◆ DESCRIPTION OF THE TASK
With all pictures omitted, return verbatim the lines from the beginning of the records below through the line containing "sm = cl.modifiers.new('s', 'SOLIDIFY');".

[Scene modeling code data]
## begin

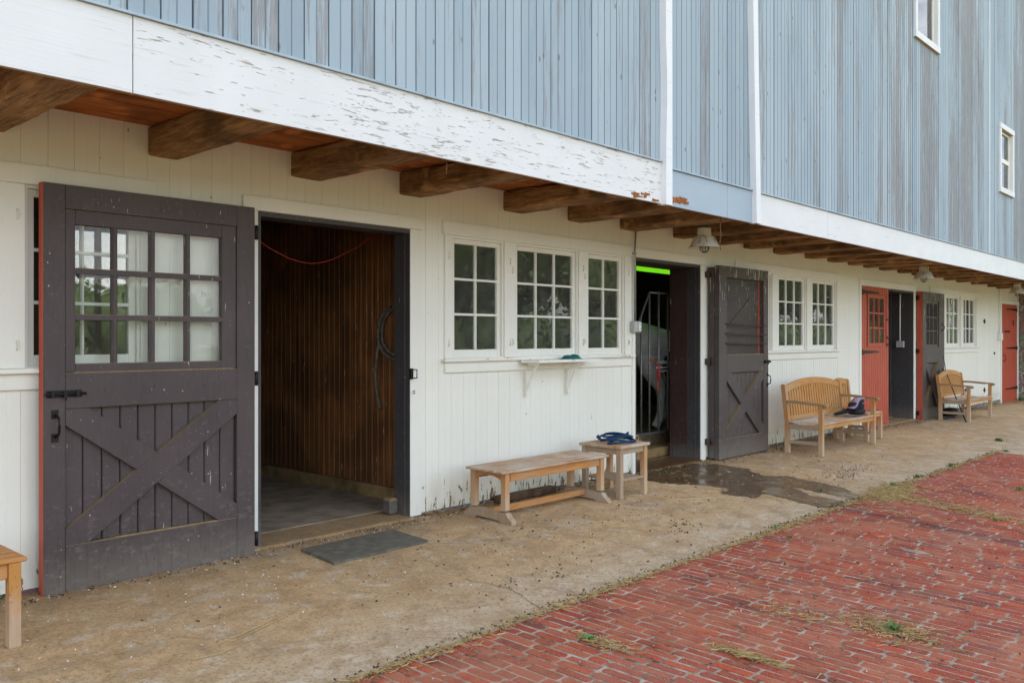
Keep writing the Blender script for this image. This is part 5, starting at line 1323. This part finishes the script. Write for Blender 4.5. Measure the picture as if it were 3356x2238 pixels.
# --- teal cloth on the window shelf
m_ = MB(); V = []; nx_, ny_ = 26, 12
for i in range(nx_ + 1):
    for j in range(ny_ + 1):
        u, v = i / nx_, j / ny_; x = 6.60 + 0.24 * u; y = -0.22 + 0.13 * v
        ed = min(1, 5 * min(u, 1 - u)) * min(1, 4 * min(v, 1 - v)); z = 1.3 + ed * (0.016 + 0.016 * u + 0.014 * abs(nz(u * 5, v * 3, 1)) + 0.010 * math.sin(u * 16 + v * 5))
        V.append((x + 0.01 * nz(u * 4, v * 4, 6), y + 0.02 * nz(u * 5, v * 2, 9), max(z, 1.2985)))
m_.add(V, [(i * (ny_ + 1) + j, i * (ny_ + 1) + j + 1, (i + 1) * (ny_ + 1) + j + 1, (i + 1) * (ny_ + 1) + j) for i in range(nx_) for j in range(ny_)], True)
cl = m_.build('cloth', M['teal'], None, (6.72, -0.16, 1.3)); tag(cl, 'crumpled dark teal cloth on the white window shelf', 'cloth')
sm = cl.modifiers.new('s', 'SOLIDIFY'); sm.thickness = 0.004; sm.offset = 1

# --- water bottle on the far bench
bt = empty('water_bottle', (18.33, -0.62, 0.36)); tag(bt, 'clear plastic water bottle standing on the farther garden bench', 'bottle')
zb = 0.375
m_ = MB(); m_.lathe([(0.0, zb), (0.032, zb), (0.034, zb + 0.01), (0.030, zb + 0.03), (0.034, zb + 0.05), (0.031, zb + 0.07), (0.034, zb + 0.12), (0.030, zb + 0.16), (0.013, zb + 0.185), (0.013, zb + 0.195), (0.0, zb + 0.195)], 18.33, -0.62, 16); m_.build('body', M['bottle'], bt)
MB().lathe([(0.0346, zb + 0.112), (0.0346, zb + 0.145)], 18.33, -0.62, 16).build('label_band', M['label_blue'], bt)
MB().lathe([(0.015, zb + 0.192), (0.015, zb + 0.21), (0.0, zb + 0.21)], 18.33, -0.62, 12).build('cap', M['plastic_w'], bt)
# whip leaning on the door, black bag and blue rope end under the far bench
wh = empty('whip', (17.62, -0.79, gz(17.6, -0.8))); tag(wh, 'long thin black whip leaning against the narrow grey door', 'whip')
MB().tube([(17.62, -0.80, -0.04), (17.95, -0.52, 0.42), (18.28, -0.26, 0.86), (18.52, -0.15, 1.15)], [0.010, 0.010, 0.007, 0.005], 6).build('shaft', M['black'], wh)
MB().tube([(17.60, -0.81, -0.05), (17.75, -0.69, 0.14)], 0.014, 6).build('grip', M['iron'], wh)
m_ = MB(); blob(m_, (18.75, -0.20, 0.03), (0.24, 0.11, 0.085), p=0.45, seed=4)
tag(m_.build('black_bag', M['black'], None, (18.75, -0.2, -0.03)), 'flat black bag on the ground beneath the farther garden bench', 'bag')
m_ = MB(); m_.tube([(17.9, -0.30, -0.035), (18.0, -0.38, -0.032), (18.15, -0.36, -0.030), (18.3, -0.42, -0.034)], 0.012, 6)
tag(m_.build('rope_end', M['bluerope'], None, (18.1, -0.36, -0.04)), 'short blue rope end on the ground by the narrow grey door', 'rope')

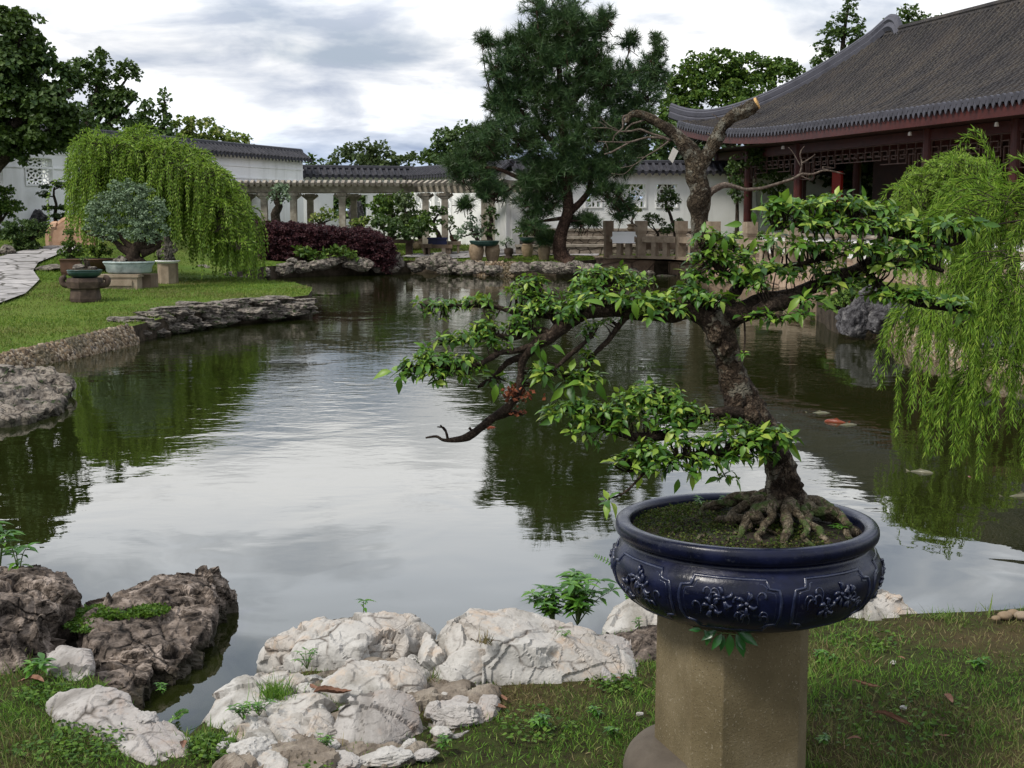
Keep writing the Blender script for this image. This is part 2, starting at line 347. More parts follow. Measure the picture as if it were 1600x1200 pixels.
M['cut'] = simple('fresh_cut_wood', [(.3, (.45, .26, .09)), (.7, (.6, .38, .15))], 12, 4, .8)
M['paper'] = simple('grey_paper_tag', [(.3, (.4, .38, .35)), (.7, (.46, .44, .4))], 8, 4, .8)
M['brightw'] = simple('bright_white', [(.3, (.88, .88, .88)), (.7, (.92, .92, .92))], 3, 3, .6, .1)
G_ = lambda *c: [(i / (len(c) - 1), x) for i, x in enumerate(c)]
M['leaf'] = leafmat('bonsai_leaves', G_((.02, .065, .012), (.04, .11, .015), (.075, .175, .02), (.14, .255, .028), (.3, .38, .06)), .28, .42, .4, (.22, .36, .02))
M['tdark'] = leafmat('dark_broad_leaves', G_((.016, .04, .014), (.03, .065, .018), (.05, .095, .022), (.085, .135, .028)), .2, .5, .3, big=(.35, (.05, .085, .015)))
M['tmid'] = leafmat('mid_green_leaves', G_((.025, .055, .012), (.05, .1, .018), (.08, .14, .022), (.13, .19, .03)), .25, .5)
M['tyel'] = leafmat('yellow_green_leaves', G_((.05, .09, .015), (.1, .15, .02), (.17, .22, .04), (.32, .32, .12)), .25, .5)
M['tolive'] = leafmat('olive_leaves', G_((.04, .065, .025), (.07, .1, .04), (.1, .13, .05)), .25, .5)
M['tgrey'] = leafmat('silver_green_leaves', G_((.1, .15, .09), (.16, .225, .135), (.24, .31, .2)), .15, .5)
M['tpurp'] = leafmat('purple_hedge_leaves', G_((.014, .006, .009), (.03, .01, .014), (.055, .018, .022), (.09, .035, .035)), .15, .5, tcol=(.08, .01, .015))
M['pine'] = leafmat('pine_needles', G_((.02, .05, .022), (.038, .084, .032), (.06, .12, .042), (.11, .18, .055)), .15, .45, .3, (.05, .1, .03), big=(.9, (.04, .075, .02)))
M['will'] = leafmat('willow_leaves', G_((.08, .15, .015), (.14, .25, .025), (.21, .33, .035), (.3, .4, .06)), .35, .45, .3, (.2, .32, .03))
M['willn'] = leafmat('near_willow_leaves', G_((.07, .14, .015), (.12, .22, .02), (.18, .3, .03), (.28, .38, .05)), .35, .5, .2, (.16, .32, .02))
M['plant'] = leafmat('weed_leaves', G_((.03, .1, .014), (.07, .19, .02), (.13, .27, .03)), .3, .4, .45)
M['sprig'] = leafmat('dark_sprig_leaves', G_((.012, .07, .015), (.02, .1, .02), (.04, .14, .025)), .2, .3, .5)
M['clover'] = leafmat('clover_leaves', G_((.03, .075, .01), (.06, .125, .014), (.11, .19, .022)), .25, .5)
M['mossd'] = leafmat('pot_moss', G_((.02, .02, .008), (.03, .05, .01), (.05, .085, .014), (.08, .06, .025), (.09, .14, .02)), .15, .7, .1)
M['dry'] = simple('dry_leaf', [(.3, (.1, .045, .025)), (.5, (.18, .09, .055)), (.7, (.26, .15, .1))], 25, 5, .7, .6, .004)
def _grass(name, g, d, a=.46, b=.6, sc=1.1):
    t = NT(name); q = t.n('ShaderNodeNewGeometry'); c = t.ramp(q.outputs['Random Per Island'], g); e = t.ramp(q.outputs['Random Per Island'], d)
    p = t.pos(); f = t.ramp(t.math('ADD', t.noise(p, sc, 5, .65), t.math('MULTIPLY', t.math('SUBTRACT', q.outputs['Random Per Island'], .5), .16)), [(a, 0), (b, 1)])
    c = t.mix(f, c, e); s = t.pr(c, .6, None, .25); tr = t.n('ShaderNodeBsdfTranslucent'); t.l(c, tr.inputs[0])
    m = t.n('ShaderNodeMixShader'); m.inputs[0].default_value = .25; t.l(s, m.inputs[1]); t.l(tr.outputs[0], m.inputs[2]); return t.fin(m.outputs[0])
M['grass'] = _grass('lawn_grass', G_((.045, .11, .013), (.08, .18, .02), (.125, .24, .028), (.18, .28, .04)), G_((.12, .08, .04), (.19, .135, .07), (.11, .13, .03), (.27, .2, .11)), .46, .6)
M['grassb'] = _grass('bank_grass', G_((.06, .12, .012), (.095, .17, .018), (.14, .21, .025), (.18, .24, .03)), G_((.13, .13, .03), (.2, .18, .06), (.1, .13, .03)), .44, .62, .5)
def _ground():
    t = NT('turf_ground'); p = t.pos(); n = t.noise(p, 1.1, 5, .65); n2 = t.noise(p, 30, 5, .7); n3 = t.noise(p, .35, 4, .6)
    sx = t.n('ShaderNodeSeparateXYZ'); t.l(p, sx.inputs[0])
    near = t.ramp(n2, [(.35, (.018, .014, .008)), (.5, (.035, .04, .012)), (.65, (.04, .06, .014))])
    near = t.mix(t.ramp(n, [(.46, 0), (.6, .8)]), near, (.07, .05, .025))
    far = t.ramp(n2, [(.35, (.04, .08, .01)), (.5, (.075, .13, .016)), (.68, (.11, .17, .022))])
    far = t.mix(t.ramp(n3, [(.45, 0), (.65, .6)]), far, (.13, .14, .03)); gn = t.n('ShaderNodeNewGeometry'); sn = t.n('ShaderNodeSeparateXYZ'); t.l(gn.outputs['Normal'], sn.inputs[0]); steep = t.ramp(sn.outputs[2], [(.35, 1), (.6, 0)])
    c = t.mix(t.math('MULTIPLY', t.math('SUBTRACT', sx.outputs[1], 8.), .3, True), near, far); c = t.mix(steep, c, t.ramp(t.noise(p, 5, 5, .7), [(.35, (.02, .016, .01)), (.6, (.07, .055, .04))]))
    return t.fin(t.pr(c, .95, t.bump(n2, .8, .03), .1))
M['ground'] = _ground()
def _path():
    t = NT('paving'); p = t.pos(); e = t.voro(p, 1.6, 'DISTANCE_TO_EDGE'); col = t.voro(p, 1.6, 'F1', 'Color'); n = t.noise(p, 6, 6, .65)
    c = t.ramp(n, [(.3, (.2, .19, .19)), (.5, (.3, .285, .28)), (.7, (.38, .36, .35))]); bw = t.n('ShaderNodeRGBToBW'); t.l(col, bw.inputs[0]); c = t.mix(.25, c, bw.outputs[0], 'OVERLAY')
    c = t.mix(t.ramp(e, [(.02, 1), (.05, 0)]), c, (.08, .075, .065)); h = t.ramp(e, [(0, 0), (.06, 1)])
    return t.fin(t.pr(c, .85, t.bump(h, .5, .02), .3))
M['path'] = _path()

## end

◆ ANSWER FOR THIS EXERCISE
Keep writing the Blender script for this image. This is part 5, starting at line 1323. This part finishes the script. Write for Blender 4.5. Measure the picture as if it were 3356x2238 pixels.
# --- teal cloth on the window shelf
m_ = MB(); V = []; nx_, ny_ = 26, 12
for i in range(nx_ + 1):
    for j in range(ny_ + 1):
        u, v = i / nx_, j / ny_; x = 6.60 + 0.24 * u; y = -0.22 + 0.13 * v
        ed = min(1, 5 * min(u, 1 - u)) * min(1, 4 * min(v, 1 - v)); z = 1.3 + ed * (0.016 + 0.016 * u + 0.014 * abs(nz(u * 5, v * 3, 1)) + 0.010 * math.sin(u * 16 + v * 5))
        V.append((x + 0.01 * nz(u * 4, v * 4, 6), y + 0.02 * nz(u * 5, v * 2, 9), max(z, 1.2985)))
m_.add(V, [(i * (ny_ + 1) + j, i * (ny_ + 1) + j + 1, (i + 1) * (ny_ + 1) + j + 1, (i + 1) * (ny_ + 1) + j) for i in range(nx_) for j in range(ny_)], True)
cl = m_.build('cloth', M['teal'], None, (6.72, -0.16, 1.3)); tag(cl, 'crumpled dark teal cloth on the white window shelf', 'cloth')
sm = cl.modifiers.new('s', 'SOLIDIFY'); sm.thickness = 0.004; sm.offset = 1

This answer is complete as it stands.